Alathur: The delay in renewing the agreement between the State Bank of India (SBI) and Supplyco for the procurement and distribution of paddy is reportedly not due to any dispute over the interest rate but rather due to the financial crisis faced by Supplyco.
SBI's regional office clarified that the new agreement had been sent to Supplyco well before the previous one expired on May 31. No new conditions, including changes in the interest rate, have been proposed by the bank, and there is no disagreement in that regard.
However, when Supplyco renewed its agreement with Canara Bank, the interest rate was raised to 9%. According to the mutual understanding between the consortium of banks and Supplyco, all banks involved in the arrangement must be paid the highest interest rate agreed upon with any one bank. Thus, when Supplyco signs the renewed agreement with SBI, the interest rate will increase to 9%.
Once the agreement is signed, the Paddy Receipt Sheet (PRS) loan distribution must resume the very next day. During the harvest season, Supplyco is expected to pay ₹450 crore to SBI, even if this amount is paid in two instalments. As of now, Supplyco is unable to pay even ₹200 crore, and the State Finance Department has not approved any funds.

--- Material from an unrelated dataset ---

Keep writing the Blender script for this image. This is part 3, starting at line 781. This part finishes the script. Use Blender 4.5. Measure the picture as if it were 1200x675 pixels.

Due to an outstanding repayment liability of ₹2,500 crore under the consortium loan, SBI will resume disbursing funds to farmers only if Supplyco pays a portion of the ₹450 crore upfront. Meanwhile, SBI suspended disbursing funds on May 31, while Canara Bank, which also halted PRS loan distribution on March 31, resumed the process only on May 20. Out of the ₹1,590 crore worth of paddy procured during the second harvest, ₹843 crore remains to be paid.